Some comments on various aspects of KRfb:

- KRfb has been designed for three use cases:
  * a user who wants to show something to a friend, so he lets his friend
    connect to his computer
  * a user who needs help from an administrator. The adminstrator can connect
    to the user and change settings and so on while both are talking
    on the telephone or using VoIP.
  * (advanced use case) somebody with several computers that are running 
    GUIs want to control them without going to them. 
- cases 1&2 are probably more mainstream and more important for novice users,
  so KRfb is pre-configured for them. Case 3 is for advanced users and 
  therefore a little bit more difficult to configure.
- by offering the connection-confirmation dialog KRfb avoids configuration 
  issues like setting a password
- design goal of KRfb is to make it as easy to use as possible. I tried to
  limit functionality whereever possible. 
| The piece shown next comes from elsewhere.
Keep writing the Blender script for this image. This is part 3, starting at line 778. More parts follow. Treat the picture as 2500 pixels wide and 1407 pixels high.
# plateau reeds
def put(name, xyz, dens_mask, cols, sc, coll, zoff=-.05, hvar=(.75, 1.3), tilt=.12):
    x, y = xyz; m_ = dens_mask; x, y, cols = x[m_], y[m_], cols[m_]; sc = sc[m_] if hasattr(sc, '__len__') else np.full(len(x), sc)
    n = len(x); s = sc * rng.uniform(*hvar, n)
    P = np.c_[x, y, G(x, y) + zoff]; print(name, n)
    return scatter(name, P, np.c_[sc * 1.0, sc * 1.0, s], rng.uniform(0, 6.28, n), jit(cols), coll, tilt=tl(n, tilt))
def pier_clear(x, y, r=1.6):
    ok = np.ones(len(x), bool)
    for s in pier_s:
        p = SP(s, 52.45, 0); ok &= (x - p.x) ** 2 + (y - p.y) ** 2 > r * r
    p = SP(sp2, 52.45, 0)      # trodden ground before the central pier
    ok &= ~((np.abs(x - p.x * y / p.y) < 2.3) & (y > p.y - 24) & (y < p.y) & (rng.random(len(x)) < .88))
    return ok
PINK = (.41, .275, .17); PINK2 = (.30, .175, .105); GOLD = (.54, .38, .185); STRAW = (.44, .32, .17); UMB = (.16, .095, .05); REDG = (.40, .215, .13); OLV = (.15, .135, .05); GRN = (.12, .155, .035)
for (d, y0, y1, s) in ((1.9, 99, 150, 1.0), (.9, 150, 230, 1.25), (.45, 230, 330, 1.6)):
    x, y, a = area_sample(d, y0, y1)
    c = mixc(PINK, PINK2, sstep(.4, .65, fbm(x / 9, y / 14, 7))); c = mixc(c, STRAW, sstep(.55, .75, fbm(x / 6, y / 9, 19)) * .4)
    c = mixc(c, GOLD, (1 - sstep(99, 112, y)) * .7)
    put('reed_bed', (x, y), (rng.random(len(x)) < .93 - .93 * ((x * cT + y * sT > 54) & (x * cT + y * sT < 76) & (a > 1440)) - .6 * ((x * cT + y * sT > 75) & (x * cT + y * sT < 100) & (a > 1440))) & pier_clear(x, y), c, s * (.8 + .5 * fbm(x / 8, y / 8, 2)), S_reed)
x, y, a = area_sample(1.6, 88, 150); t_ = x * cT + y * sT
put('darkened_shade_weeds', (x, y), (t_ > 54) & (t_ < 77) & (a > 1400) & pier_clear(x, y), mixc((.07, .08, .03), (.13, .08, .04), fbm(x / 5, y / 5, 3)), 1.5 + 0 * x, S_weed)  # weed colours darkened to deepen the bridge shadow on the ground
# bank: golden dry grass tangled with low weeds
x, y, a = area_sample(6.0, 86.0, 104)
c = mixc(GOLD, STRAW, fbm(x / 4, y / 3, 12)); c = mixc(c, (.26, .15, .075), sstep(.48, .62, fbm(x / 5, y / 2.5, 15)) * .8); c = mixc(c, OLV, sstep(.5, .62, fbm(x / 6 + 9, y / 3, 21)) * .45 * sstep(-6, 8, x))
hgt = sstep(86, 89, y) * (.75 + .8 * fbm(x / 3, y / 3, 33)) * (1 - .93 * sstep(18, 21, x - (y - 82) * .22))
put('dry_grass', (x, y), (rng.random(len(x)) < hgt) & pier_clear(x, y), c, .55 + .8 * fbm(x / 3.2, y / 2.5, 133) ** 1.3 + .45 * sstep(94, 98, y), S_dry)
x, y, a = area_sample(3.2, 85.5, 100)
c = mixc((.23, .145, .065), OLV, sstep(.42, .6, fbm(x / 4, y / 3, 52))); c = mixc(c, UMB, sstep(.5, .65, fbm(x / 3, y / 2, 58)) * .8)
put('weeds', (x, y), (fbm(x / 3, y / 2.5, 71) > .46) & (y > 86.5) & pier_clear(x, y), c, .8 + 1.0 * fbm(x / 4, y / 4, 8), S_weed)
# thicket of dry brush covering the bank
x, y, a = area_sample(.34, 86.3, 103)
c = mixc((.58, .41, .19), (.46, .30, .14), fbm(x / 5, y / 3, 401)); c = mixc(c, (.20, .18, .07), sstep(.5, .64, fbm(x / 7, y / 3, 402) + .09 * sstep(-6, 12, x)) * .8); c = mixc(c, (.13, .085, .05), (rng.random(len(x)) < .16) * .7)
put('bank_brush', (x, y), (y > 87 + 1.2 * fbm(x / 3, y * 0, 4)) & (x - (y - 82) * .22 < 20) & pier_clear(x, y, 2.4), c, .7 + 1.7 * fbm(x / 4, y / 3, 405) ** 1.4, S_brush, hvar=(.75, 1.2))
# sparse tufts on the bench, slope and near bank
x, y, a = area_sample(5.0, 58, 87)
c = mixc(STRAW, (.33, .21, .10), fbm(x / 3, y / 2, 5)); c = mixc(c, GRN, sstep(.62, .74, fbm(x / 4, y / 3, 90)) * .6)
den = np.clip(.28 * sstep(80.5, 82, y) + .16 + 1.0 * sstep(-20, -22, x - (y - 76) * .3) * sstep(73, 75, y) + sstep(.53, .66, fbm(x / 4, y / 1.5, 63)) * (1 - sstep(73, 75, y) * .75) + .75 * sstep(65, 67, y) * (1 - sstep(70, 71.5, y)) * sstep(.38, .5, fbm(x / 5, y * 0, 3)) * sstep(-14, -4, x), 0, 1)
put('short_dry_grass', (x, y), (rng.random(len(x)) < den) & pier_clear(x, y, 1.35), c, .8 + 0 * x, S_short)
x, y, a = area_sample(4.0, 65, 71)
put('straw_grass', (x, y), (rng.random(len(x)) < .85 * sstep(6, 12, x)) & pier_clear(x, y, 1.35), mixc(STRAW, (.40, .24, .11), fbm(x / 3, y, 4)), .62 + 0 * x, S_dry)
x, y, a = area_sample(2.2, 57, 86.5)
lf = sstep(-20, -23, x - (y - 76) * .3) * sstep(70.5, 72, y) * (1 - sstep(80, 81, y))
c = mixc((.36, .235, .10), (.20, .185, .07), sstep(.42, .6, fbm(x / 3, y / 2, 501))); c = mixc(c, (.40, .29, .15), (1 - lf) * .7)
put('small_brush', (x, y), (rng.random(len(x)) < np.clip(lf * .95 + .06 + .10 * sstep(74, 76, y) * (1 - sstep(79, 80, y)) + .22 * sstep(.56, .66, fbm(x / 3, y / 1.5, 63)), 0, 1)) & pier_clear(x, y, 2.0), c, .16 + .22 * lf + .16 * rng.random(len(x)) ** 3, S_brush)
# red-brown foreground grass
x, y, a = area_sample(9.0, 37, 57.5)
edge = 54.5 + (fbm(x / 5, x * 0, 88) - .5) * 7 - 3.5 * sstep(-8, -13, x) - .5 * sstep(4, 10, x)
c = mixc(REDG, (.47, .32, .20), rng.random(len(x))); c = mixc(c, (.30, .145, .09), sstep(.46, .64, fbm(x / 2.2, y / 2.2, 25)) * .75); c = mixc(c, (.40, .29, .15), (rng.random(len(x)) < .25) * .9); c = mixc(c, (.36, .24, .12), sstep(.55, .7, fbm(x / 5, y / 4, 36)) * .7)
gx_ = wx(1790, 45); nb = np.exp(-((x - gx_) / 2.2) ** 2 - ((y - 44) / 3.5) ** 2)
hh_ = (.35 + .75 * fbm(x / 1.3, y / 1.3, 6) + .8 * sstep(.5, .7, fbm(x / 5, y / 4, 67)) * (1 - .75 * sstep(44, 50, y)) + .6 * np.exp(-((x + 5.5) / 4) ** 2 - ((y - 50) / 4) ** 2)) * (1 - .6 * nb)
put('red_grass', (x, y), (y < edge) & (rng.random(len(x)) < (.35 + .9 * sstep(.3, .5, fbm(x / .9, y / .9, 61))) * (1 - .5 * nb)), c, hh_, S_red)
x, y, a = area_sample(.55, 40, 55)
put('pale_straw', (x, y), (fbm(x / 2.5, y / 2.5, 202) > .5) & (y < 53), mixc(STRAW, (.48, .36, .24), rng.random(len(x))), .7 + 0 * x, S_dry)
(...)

- the original x0rfbserver has a features for selecting the port number
  automatically. I skipped that because it is too complicated on the client
  side, but I may change my opinion when KDE supports SLP or a similar
  auto-discovery mechanism.
- the command line args are intended for starting KRfb from a system like
  Jabber, thats the reason why there is no preferences dialog when 
  command line args have been used and it's also the reason 
  for --one-connection
- the newconnection-dialog is extra large and has the pixmap on the left 
  side to capture the attention of the user before allowing a connection.